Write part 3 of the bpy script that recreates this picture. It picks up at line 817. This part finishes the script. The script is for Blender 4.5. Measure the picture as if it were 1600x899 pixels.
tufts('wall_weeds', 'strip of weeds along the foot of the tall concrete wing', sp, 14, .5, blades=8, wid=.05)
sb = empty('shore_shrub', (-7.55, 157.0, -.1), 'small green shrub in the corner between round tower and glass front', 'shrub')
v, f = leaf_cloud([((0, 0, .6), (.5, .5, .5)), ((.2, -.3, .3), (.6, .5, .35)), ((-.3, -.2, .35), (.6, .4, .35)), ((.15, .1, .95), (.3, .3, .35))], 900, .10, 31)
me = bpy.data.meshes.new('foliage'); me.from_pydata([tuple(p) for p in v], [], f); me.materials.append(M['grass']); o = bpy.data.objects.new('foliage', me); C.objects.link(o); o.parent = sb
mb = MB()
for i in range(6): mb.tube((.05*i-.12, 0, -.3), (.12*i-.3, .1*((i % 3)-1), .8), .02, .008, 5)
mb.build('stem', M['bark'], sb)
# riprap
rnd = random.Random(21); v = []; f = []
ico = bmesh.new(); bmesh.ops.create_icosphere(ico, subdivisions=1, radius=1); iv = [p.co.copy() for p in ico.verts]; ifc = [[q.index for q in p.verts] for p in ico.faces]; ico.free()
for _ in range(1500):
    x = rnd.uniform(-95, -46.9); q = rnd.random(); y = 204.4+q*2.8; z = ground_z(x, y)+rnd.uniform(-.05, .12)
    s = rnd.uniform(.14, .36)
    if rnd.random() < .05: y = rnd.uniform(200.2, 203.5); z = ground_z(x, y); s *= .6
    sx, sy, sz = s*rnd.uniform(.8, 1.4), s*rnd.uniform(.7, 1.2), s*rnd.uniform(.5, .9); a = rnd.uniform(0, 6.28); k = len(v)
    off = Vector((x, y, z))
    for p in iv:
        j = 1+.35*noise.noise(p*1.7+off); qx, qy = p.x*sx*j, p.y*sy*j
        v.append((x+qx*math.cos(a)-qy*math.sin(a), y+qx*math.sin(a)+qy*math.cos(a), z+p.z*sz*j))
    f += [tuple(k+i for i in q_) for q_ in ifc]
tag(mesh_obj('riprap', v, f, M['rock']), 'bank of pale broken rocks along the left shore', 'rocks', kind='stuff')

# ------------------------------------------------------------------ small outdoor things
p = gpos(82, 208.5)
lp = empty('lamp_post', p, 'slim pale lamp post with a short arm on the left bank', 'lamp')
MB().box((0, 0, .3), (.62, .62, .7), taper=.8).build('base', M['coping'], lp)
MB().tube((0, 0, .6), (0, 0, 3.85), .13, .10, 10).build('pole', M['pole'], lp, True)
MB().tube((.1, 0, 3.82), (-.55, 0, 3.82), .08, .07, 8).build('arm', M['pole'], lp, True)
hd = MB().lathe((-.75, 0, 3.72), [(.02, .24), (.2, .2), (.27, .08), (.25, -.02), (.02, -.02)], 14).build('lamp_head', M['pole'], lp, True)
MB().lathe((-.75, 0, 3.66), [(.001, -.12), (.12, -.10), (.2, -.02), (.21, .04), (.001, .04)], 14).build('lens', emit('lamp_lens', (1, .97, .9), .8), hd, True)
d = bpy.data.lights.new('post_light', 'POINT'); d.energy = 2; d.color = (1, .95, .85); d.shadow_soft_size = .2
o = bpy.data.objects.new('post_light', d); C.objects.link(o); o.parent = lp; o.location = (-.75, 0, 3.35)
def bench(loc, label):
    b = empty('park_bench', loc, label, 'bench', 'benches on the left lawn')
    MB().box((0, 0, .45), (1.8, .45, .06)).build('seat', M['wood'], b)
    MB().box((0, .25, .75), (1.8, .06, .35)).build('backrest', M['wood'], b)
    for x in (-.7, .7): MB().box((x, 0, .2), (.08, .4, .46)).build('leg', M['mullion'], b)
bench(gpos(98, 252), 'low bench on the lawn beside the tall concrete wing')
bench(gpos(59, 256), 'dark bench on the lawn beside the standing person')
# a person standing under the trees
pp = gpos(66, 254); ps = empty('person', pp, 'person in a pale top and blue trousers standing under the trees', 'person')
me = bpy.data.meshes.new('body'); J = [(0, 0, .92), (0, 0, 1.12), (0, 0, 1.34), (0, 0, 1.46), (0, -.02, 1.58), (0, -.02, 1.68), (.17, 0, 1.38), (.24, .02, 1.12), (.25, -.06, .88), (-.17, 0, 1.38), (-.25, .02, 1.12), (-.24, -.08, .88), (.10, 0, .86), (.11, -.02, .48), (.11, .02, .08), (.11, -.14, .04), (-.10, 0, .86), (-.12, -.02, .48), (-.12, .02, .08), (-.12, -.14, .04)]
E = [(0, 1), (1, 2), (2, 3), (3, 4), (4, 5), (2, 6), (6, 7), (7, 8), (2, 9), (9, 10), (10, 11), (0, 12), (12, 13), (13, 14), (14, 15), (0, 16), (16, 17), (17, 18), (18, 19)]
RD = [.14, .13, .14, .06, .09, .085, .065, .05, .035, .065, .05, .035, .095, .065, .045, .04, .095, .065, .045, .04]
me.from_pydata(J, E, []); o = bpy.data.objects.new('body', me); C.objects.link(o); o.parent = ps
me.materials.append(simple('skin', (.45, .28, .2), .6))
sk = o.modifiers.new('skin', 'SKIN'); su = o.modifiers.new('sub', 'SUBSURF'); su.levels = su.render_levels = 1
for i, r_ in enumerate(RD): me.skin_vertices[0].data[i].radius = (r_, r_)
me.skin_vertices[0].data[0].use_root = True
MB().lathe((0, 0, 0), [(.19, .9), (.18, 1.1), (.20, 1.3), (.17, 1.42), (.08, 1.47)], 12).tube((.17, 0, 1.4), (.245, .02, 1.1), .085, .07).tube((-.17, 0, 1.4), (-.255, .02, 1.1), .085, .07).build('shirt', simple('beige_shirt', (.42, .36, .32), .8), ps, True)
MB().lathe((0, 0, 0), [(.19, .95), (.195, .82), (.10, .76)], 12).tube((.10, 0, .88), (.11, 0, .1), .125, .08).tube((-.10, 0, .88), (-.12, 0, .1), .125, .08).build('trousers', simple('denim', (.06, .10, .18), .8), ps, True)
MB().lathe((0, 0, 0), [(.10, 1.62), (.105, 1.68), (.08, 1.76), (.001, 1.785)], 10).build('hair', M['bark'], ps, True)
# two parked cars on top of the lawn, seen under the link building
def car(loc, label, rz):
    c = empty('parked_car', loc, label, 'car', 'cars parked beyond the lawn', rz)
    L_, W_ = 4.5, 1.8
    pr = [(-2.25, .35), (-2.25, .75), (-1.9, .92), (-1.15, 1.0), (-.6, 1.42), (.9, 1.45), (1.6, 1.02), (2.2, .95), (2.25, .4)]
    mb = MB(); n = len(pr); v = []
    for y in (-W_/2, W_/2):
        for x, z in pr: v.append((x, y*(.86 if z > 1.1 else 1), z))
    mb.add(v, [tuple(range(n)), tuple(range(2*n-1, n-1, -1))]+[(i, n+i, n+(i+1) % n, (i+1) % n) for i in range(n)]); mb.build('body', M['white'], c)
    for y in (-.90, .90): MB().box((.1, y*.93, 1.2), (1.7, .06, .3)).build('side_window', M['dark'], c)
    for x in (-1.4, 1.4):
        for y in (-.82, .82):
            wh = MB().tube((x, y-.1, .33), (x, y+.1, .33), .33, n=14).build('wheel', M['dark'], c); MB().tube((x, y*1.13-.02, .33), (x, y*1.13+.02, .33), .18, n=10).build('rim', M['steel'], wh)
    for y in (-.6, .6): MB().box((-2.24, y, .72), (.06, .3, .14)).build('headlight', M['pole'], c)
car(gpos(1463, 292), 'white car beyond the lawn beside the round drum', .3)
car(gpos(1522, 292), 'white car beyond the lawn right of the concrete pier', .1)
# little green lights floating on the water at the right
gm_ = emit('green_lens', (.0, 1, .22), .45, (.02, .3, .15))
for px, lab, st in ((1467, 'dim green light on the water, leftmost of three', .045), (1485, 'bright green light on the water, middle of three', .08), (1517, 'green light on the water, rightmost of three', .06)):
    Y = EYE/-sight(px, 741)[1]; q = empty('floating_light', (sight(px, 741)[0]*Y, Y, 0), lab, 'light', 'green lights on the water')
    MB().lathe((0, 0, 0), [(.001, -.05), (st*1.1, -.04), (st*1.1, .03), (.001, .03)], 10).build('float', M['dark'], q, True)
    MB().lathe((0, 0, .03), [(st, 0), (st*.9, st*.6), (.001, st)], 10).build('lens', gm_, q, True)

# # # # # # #

▸ SET TASK
Starting at the top of the data above, repeat every line exactly until the line containing "tag(mesh_obj('riprap', v, f, M['rock']), 'bank" has been given, then stop.

▸ EXERCISE RESPONSE
Write part 3 of the bpy script that recreates this picture. It picks up at line 817. This part finishes the script. The script is for Blender 4.5. Measure the picture as if it were 1600x899 pixels.
tufts('wall_weeds', 'strip of weeds along the foot of the tall concrete wing', sp, 14, .5, blades=8, wid=.05)
sb = empty('shore_shrub', (-7.55, 157.0, -.1), 'small green shrub in the corner between round tower and glass front', 'shrub')
v, f = leaf_cloud([((0, 0, .6), (.5, .5, .5)), ((.2, -.3, .3), (.6, .5, .35)), ((-.3, -.2, .35), (.6, .4, .35)), ((.15, .1, .95), (.3, .3, .35))], 900, .10, 31)
me = bpy.data.meshes.new('foliage'); me.from_pydata([tuple(p) for p in v], [], f); me.materials.append(M['grass']); o = bpy.data.objects.new('foliage', me); C.objects.link(o); o.parent = sb
mb = MB()
for i in range(6): mb.tube((.05*i-.12, 0, -.3), (.12*i-.3, .1*((i % 3)-1), .8), .02, .008, 5)
mb.build('stem', M['bark'], sb)
# riprap
rnd = random.Random(21); v = []; f = []
ico = bmesh.new(); bmesh.ops.create_icosphere(ico, subdivisions=1, radius=1); iv = [p.co.copy() for p in ico.verts]; ifc = [[q.index for q in p.verts] for p in ico.faces]; ico.free()
for _ in range(1500):
    x = rnd.uniform(-95, -46.9); q = rnd.random(); y = 204.4+q*2.8; z = ground_z(x, y)+rnd.uniform(-.05, .12)
    s = rnd.uniform(.14, .36)
    if rnd.random() < .05: y = rnd.uniform(200.2, 203.5); z = ground_z(x, y); s *= .6
    sx, sy, sz = s*rnd.uniform(.8, 1.4), s*rnd.uniform(.7, 1.2), s*rnd.uniform(.5, .9); a = rnd.uniform(0, 6.28); k = len(v)
    off = Vector((x, y, z))
    for p in iv:
        j = 1+.35*noise.noise(p*1.7+off); qx, qy = p.x*sx*j, p.y*sy*j
        v.append((x+qx*math.cos(a)-qy*math.sin(a), y+qx*math.sin(a)+qy*math.cos(a), z+p.z*sz*j))
    f += [tuple(k+i for i in q_) for q_ in ifc]
tag(mesh_obj('riprap', v, f, M['rock']), 'bank of pale broken rocks along the left shore', 'rocks', kind='stuff')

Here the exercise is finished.